In Ossi di seppia già il titolo ci dà il senso  di questa poetica. L’osso infatti è metafora delle cose ridotte alla loro nuda e scarna esistenza. Questo spogliarsi delle cose rompe i consueti equilibri quotidiani, disintegra le maschere sotto le quali la realtà si cela, ci svela il vuoto in cui consiste il vivere personale e naturale. La voce del poeta, con quell’atteggiamento razionale e critico che lo contraddistingue, si immerge nel paesaggio, spesso quello ligure, descritto sull’onda dei ricordi dell’infanzia, senza però confondersi in esso, dove ogni barlume di speranza, di un attingere ad una vita più autentica e migliore, si risolve in una disillusione.  Non c’è una salvezza certa, non c’è un valore assoluto e definitivo della parola poetica. Tutto il libro è attraversato dal presupposto di una crisi gnoseologica che vieta l’adesione a confortanti certezze.  La poesia montaliana invita a  riflettere, non annuncia blande promesse:

“ …..Non domandarci la formula  che mondi possa aprirti,                                                                                              

  sì qualche storta sillaba e secca come un ramo.                                                                                                              

   Codesto solo oggi possiamo dirti,                                                                                                                       

   ciò che non siamo, ciò che non vogliamo.” 

Nelle Occasioni significativo è il discorrere con alcune figure di donne, generalmente donne reali, conosciute per momenti brevissimi, portatrici di un messaggio: il tentativo  di trovare la luce in un mondo buio e negativo. Un tentativo labile, che emerge come squarci di luce improvvisi nell’oscurità, che si risolve come la fiamma che brucia e poi immediatamente si spegne divenendo cenere. Rappresentano un’ultima, drammatica difesa contro la barbarie del mondo, una possibilità comunque insufficiente per “poter mutare le cose del mondo”:

“………La vita che dà barlumi                                                                                                                                                   

  è quella che sola tu scorgi.                                                                                                                                                                 

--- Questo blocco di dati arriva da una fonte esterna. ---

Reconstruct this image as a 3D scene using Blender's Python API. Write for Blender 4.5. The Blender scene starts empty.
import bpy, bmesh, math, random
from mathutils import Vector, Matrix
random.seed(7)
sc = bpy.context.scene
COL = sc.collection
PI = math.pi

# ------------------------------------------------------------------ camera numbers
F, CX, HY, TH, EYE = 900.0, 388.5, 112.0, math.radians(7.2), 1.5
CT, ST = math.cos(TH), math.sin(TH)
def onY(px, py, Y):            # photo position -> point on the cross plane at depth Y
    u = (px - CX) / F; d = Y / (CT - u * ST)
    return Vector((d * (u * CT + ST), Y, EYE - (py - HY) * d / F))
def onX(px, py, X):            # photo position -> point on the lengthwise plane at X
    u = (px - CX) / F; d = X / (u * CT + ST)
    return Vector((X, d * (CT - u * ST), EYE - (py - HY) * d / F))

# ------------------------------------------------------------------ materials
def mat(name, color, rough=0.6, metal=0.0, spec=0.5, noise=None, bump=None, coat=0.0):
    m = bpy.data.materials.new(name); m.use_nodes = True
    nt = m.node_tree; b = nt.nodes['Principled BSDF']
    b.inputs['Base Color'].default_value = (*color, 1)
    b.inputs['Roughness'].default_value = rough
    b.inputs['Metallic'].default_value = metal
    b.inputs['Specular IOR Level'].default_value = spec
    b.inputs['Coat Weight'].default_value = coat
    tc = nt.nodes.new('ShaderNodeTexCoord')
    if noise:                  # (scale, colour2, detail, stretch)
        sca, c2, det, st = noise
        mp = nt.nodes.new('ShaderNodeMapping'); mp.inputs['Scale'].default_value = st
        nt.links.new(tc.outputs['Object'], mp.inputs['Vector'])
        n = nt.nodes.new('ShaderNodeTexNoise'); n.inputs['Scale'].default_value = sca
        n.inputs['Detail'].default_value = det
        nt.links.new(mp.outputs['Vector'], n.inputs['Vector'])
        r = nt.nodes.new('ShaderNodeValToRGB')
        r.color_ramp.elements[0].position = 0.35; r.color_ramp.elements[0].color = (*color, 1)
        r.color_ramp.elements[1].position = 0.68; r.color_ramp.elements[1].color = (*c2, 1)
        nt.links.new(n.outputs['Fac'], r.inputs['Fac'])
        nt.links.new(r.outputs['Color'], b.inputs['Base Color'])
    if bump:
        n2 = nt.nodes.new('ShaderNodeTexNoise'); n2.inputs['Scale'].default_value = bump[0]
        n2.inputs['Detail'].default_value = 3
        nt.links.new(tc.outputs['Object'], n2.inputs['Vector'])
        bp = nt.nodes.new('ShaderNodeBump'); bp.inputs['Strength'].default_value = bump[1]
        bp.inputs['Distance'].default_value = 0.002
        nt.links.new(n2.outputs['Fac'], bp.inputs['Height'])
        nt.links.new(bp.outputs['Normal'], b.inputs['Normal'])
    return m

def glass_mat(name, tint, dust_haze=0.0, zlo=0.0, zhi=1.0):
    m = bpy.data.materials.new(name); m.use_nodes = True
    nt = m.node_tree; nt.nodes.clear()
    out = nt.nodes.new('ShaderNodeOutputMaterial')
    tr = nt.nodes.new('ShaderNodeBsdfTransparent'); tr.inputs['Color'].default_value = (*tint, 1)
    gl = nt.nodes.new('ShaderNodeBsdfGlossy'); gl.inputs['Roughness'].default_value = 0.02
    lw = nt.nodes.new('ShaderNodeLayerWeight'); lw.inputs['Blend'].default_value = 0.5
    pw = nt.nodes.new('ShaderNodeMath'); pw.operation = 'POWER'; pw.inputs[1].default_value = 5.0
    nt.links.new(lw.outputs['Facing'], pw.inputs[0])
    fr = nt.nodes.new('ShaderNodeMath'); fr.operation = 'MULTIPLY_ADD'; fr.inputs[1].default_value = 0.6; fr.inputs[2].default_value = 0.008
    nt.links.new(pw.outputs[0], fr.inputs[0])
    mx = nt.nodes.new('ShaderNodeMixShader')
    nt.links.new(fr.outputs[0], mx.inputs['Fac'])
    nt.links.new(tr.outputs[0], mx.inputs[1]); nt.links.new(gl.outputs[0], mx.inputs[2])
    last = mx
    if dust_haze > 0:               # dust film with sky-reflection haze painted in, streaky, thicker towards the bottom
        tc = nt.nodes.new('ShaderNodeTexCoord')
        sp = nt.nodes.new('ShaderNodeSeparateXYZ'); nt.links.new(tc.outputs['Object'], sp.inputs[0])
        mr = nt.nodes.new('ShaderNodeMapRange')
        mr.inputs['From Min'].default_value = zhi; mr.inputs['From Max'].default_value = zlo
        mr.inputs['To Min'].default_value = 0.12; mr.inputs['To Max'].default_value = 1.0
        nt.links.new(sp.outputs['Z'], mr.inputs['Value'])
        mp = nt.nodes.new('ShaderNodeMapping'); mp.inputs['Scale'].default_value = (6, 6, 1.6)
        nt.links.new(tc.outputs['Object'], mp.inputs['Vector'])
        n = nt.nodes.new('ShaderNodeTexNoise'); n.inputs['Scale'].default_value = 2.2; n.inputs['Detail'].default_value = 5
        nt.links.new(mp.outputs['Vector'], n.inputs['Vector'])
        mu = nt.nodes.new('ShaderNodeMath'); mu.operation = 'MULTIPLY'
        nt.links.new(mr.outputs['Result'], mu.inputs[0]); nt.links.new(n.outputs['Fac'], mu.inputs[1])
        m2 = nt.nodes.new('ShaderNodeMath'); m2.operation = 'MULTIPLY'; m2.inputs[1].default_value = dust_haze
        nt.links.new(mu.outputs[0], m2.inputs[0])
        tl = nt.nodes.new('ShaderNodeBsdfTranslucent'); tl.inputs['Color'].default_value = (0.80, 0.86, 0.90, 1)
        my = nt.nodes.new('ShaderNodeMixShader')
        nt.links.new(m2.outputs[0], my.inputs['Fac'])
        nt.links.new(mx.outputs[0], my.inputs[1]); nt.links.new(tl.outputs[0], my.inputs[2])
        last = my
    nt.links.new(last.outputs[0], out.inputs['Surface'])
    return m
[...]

    A lei ti sporgi da questa                                                                                                                                                                                           

 finestra che non si illumina.”

Nella Bufera ed altro abbiamo un aspetto romanzesco del libro, che fa sì che si ponga un intreccio tra i segni della realtà contemporanea e la vicenda d’amore per una donna salvatrice. Una donna che richiama solo in parte quella stilnovistica, in quanto conserva tracce di un sottile erotismo, non distrugge la sensualità. Il “tu” femminile con il quale il poeta dialoga si identifica innanzitutto con Clizia, figura mitologica che nasconde in realtà la vera identità di Irma Brandeis, studiosa americana, simile alla lontana e inafferrabile Laura petrarchesca; poi passa a colloquiare con Mosca, più concreta e vicina e infine  con Volpe che in realtà è come se rappresentasse il passaggio da un piano “angelico” ad uno più propriamente terrestre, divenendo molto meno inafferrabile delle precedenti. La donna montaliana diviene simbolo che reca in sé tesi e antitesi, positivo e negativo, funzionale e antifunzionale. Comporta attraverso alcuni “segni preziosi” la funzione di opporre alla degradazione e alla violenza del presente, qualcosa di “altro”, ma al contempo essa stessa distrugge questa funzione, e gli stessi segni diventano simboli di distruzione e morte. La donna è inoltre simbolo della poesia, che da un lato tenta di resistere, di offrirsi come ultimo dono civile in un mondo incivile, e dall’altro soccombe:

“..il lampo che candisce                                                                                                                                                             

alberi e muro e li sorprende in quella                                                                                                                                         

  eternità d’istante….”                                                                                                                                                                

Il lampo è dunque metaforicamente simbolo della verità che , attraverso la donna, si svela per un attimo nell’oscura tragedia della guerra e della storia in generale.  Una verità che come abbiamo detto non può essere attinta fino in fondo e ce lo dimostra la chiusa di questa poesia, con la donna che ritorna nell’oscurità del buio:

“…mi salutasti-per entrar nel buio.”

Eugenio Montale ci ha lasciato una profonda testimonianza della sua poetica; la testimonianza di un uomo, che tra classicismo e modernità è stato interprete critico e razionale del suo tempo, comprendendo a fondo le contraddizioni di una società tanto complessa come quella del Novecento e vedendo molto più lontano di tanti programmi ideologici proiettati nel futuro; lasciando aperto uno spiraglio di speranza, sebbene, come si è visto, Montale non fosse incline alla fede come Ungaretti.